October 6, 2021

Key Performance Indicators

Dr Bryan Brulotte CD
Dr. Bryan Brulotte KJ CD
CEO & Chairman, MaxSys

Well-designed KPIs and dashboards drive financial success, strategic planning, employee retention and efficiency

What gets measured gets managed. It’s a common saying, and for good reason. Data is crucial in today’s business world—the key to everything from growing sales and profits to implementing a business strategy, retaining employees and increasing operational efficiency.

But many businesses fail to use suitable key performance indicators (KPIs) and monitor them properly with dashboards. This can leave companies at risk—in the dark about critical problems and unable to respond to challenges or set goals.

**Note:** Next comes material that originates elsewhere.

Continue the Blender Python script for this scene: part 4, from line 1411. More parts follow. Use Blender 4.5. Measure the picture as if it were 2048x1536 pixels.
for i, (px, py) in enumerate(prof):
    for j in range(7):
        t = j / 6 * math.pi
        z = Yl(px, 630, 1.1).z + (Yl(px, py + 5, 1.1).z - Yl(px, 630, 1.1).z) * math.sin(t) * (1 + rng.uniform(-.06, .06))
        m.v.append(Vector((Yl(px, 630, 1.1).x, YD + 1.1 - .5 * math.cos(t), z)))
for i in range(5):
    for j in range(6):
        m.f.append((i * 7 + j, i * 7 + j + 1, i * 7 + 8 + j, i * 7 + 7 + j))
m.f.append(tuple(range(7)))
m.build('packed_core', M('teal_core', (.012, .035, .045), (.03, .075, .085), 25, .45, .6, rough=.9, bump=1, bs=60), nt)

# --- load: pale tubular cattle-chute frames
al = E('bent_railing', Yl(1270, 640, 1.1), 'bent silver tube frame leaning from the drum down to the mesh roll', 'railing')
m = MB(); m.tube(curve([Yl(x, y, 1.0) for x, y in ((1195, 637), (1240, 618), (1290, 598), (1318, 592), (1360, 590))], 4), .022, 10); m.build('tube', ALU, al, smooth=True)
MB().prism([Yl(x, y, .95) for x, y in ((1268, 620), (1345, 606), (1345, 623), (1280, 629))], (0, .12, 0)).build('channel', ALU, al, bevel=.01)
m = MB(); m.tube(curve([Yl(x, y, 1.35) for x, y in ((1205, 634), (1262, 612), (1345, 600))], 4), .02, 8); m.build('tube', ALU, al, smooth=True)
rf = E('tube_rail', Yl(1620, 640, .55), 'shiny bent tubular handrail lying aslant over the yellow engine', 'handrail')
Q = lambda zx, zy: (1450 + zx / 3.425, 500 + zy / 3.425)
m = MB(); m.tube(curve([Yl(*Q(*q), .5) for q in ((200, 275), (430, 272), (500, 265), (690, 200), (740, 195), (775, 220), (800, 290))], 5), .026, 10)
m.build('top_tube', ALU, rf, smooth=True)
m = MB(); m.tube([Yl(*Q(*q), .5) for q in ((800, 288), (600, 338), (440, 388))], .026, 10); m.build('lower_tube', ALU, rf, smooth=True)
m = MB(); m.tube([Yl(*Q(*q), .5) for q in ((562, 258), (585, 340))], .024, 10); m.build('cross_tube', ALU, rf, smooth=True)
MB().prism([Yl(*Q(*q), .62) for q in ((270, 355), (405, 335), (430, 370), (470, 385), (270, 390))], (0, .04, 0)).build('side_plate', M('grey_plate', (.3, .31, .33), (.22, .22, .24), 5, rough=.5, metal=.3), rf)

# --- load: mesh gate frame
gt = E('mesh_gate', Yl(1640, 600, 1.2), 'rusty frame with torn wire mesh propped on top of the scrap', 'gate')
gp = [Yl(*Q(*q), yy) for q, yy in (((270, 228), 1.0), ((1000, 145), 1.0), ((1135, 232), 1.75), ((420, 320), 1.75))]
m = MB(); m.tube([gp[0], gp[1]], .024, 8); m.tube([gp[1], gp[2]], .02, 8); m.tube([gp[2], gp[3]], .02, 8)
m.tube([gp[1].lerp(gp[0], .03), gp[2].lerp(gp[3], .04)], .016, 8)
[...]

  1. What is the purpose of KPIs?

KPIs serve three major purposes:

  • Gauging and improving performance—KPIs let the business owner, efficiency supervisors

and other employees understand the company’s performance and productivity. You can compare data to industry benchmarks, analyze it to identify gaps and opportunities to improve, and monitor trends and progress toward objectives, such as those in your strategic plan or action plan. 

  • Ensuring stable operations—A second major purpose is to ensure systems, processes and

teams are operating at a stable rate.

  • Incentivizing your team—KPIs also let you incentivize and reward your team in a fair,

 non-emotional way that eliminates favoritism and moves the business toward its objectives.

2. Set appropriate KPIs

Now you’re ready to choose KPIs for various areas of the business and the company as a whole.

Three elements that make up good KPIs

KPIs should be:

  • Targeted Set different KPIs at various levels of the business that drive employees toward

your broader objectives. If you want to increase the company’s overall sales, the sales team needs KPIs that support that bigger number.  KPIs should also be related to activities that employees can influence.  Be aware of how KPIs may incentivize activities that affect other functions. For example, if you incentivize your sales team to sell more, make sure your production department can handle increased orders.

  • Practical Collecting the data should be easy and quick. Ideally, it should be automated. You don’t want to have to crawl under a machine every hour and collect 17 different numbers, then multiply them in a complex formula.
  • Sufficient  You need enough indicators at each level of the business, but not too many. A common mistake when businesses start doing KPIs is they try to do too many.

3. Display KPIs to your team

With the right KPIs in hand, it’s important for your team to see them and regularly talk about them. Dashboards are key for this. You can create personalized dashboards that each employee can see on their company portal showing relevant KPIs. You can also put dashboards on monitors or digital displays around the business that show metrics applicable to different departments and the overall company.

Dashboards should be:

  • Updated often so they stay relevant.
  • Clear and simple so your team can see the KPIs at a glance and easily understand the data and trends.
  • Reviewed regularly to ensure they incentivize the activities you want.

Used as a focal point to inspire and guide conversations at meetings and team huddles. You can also include the data in regular KPI reports.